--- Begin Source material ---

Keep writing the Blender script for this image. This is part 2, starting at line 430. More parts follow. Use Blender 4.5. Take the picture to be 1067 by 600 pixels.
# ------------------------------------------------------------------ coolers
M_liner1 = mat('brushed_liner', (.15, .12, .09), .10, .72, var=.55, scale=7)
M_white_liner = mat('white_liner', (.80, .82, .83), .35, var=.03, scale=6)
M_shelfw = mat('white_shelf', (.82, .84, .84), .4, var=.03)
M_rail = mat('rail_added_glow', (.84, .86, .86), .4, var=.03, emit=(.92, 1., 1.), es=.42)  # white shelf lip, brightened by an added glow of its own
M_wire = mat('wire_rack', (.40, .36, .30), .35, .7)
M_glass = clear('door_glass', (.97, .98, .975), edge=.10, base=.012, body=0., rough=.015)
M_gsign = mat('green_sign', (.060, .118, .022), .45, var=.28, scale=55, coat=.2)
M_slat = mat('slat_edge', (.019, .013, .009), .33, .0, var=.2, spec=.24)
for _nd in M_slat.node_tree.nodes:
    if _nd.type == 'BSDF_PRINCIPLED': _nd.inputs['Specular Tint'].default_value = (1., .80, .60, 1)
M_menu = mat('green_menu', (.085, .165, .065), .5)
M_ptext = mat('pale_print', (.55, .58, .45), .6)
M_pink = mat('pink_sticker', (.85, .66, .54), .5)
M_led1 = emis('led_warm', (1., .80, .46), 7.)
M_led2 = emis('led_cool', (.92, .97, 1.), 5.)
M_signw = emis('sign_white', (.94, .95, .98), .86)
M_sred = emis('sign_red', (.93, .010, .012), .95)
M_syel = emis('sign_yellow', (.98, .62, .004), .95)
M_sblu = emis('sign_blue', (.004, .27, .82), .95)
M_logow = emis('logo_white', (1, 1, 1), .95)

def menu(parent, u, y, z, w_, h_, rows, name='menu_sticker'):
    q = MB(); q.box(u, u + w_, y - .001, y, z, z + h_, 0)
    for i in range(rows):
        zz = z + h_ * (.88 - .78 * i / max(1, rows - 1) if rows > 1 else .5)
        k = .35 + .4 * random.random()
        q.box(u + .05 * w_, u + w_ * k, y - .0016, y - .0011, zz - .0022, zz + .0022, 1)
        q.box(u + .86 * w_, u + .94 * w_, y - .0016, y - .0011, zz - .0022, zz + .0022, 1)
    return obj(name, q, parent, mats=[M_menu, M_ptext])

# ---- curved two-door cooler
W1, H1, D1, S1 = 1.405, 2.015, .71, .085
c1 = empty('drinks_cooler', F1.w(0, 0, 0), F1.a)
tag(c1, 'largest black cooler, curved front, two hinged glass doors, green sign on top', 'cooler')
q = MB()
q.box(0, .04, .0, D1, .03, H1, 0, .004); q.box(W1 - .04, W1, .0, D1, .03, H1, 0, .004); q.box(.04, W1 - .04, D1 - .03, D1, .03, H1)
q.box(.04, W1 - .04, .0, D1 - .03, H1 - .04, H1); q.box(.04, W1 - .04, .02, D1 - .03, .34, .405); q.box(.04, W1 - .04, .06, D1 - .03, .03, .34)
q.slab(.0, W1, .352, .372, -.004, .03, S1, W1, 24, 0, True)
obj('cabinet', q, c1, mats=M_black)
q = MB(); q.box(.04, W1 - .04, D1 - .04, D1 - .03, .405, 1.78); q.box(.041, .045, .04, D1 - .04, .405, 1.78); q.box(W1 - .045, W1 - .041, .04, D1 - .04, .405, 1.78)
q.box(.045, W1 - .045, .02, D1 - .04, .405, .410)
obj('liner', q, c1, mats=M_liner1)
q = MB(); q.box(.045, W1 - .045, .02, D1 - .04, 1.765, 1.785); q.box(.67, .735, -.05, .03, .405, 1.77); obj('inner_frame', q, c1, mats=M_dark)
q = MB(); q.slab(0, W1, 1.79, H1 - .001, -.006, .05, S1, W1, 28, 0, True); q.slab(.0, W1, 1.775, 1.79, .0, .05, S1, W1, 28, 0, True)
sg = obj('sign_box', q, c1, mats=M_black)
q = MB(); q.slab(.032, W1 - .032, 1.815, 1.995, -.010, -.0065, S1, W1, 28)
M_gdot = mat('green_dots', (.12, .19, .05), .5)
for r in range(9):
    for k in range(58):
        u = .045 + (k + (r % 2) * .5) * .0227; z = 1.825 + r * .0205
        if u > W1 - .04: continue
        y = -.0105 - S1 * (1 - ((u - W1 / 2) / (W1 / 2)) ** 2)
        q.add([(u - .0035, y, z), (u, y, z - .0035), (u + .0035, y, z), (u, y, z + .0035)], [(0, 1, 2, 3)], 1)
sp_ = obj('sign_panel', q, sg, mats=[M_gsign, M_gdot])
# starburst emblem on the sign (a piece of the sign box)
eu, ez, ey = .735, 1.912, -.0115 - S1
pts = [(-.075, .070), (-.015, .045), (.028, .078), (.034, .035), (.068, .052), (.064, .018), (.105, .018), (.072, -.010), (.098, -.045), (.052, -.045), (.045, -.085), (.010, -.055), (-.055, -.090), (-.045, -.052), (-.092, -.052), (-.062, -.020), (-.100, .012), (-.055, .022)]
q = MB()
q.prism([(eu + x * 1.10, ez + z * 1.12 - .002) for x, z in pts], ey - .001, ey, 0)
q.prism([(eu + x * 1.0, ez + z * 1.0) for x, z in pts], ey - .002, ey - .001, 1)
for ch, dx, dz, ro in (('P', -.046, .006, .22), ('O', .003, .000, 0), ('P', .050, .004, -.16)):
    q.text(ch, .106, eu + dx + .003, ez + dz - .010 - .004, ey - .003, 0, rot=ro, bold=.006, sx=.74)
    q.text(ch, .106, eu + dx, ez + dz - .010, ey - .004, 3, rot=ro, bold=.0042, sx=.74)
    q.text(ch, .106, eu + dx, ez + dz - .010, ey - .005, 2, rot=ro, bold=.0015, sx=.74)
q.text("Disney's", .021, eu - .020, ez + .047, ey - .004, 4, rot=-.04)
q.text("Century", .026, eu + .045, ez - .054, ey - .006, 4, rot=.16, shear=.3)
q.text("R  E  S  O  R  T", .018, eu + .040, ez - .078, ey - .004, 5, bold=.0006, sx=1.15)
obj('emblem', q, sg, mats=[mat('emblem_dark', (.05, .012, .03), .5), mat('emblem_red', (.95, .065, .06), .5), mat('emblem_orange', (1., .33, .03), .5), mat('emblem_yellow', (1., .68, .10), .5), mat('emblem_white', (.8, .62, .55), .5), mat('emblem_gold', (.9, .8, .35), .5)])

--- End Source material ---

Work to be completed:
Repeat the material word for word from its opening line up to and including the line containing "M_logow = emis('logo_white', (1, 1, 1), .95)".

Reply to the exercise:
Keep writing the Blender script for this image. This is part 2, starting at line 430. More parts follow. Use Blender 4.5. Take the picture to be 1067 by 600 pixels.
# ------------------------------------------------------------------ coolers
M_liner1 = mat('brushed_liner', (.15, .12, .09), .10, .72, var=.55, scale=7)
M_white_liner = mat('white_liner', (.80, .82, .83), .35, var=.03, scale=6)
M_shelfw = mat('white_shelf', (.82, .84, .84), .4, var=.03)
M_rail = mat('rail_added_glow', (.84, .86, .86), .4, var=.03, emit=(.92, 1., 1.), es=.42)  # white shelf lip, brightened by an added glow of its own
M_wire = mat('wire_rack', (.40, .36, .30), .35, .7)
M_glass = clear('door_glass', (.97, .98, .975), edge=.10, base=.012, body=0., rough=.015)
M_gsign = mat('green_sign', (.060, .118, .022), .45, var=.28, scale=55, coat=.2)
M_slat = mat('slat_edge', (.019, .013, .009), .33, .0, var=.2, spec=.24)
for _nd in M_slat.node_tree.nodes:
    if _nd.type == 'BSDF_PRINCIPLED': _nd.inputs['Specular Tint'].default_value = (1., .80, .60, 1)
M_menu = mat('green_menu', (.085, .165, .065), .5)
M_ptext = mat('pale_print', (.55, .58, .45), .6)
M_pink = mat('pink_sticker', (.85, .66, .54), .5)
M_led1 = emis('led_warm', (1., .80, .46), 7.)
M_led2 = emis('led_cool', (.92, .97, 1.), 5.)
M_signw = emis('sign_white', (.94, .95, .98), .86)
M_sred = emis('sign_red', (.93, .010, .012), .95)
M_syel = emis('sign_yellow', (.98, .62, .004), .95)
M_sblu = emis('sign_blue', (.004, .27, .82), .95)
M_logow = emis('logo_white', (1, 1, 1), .95)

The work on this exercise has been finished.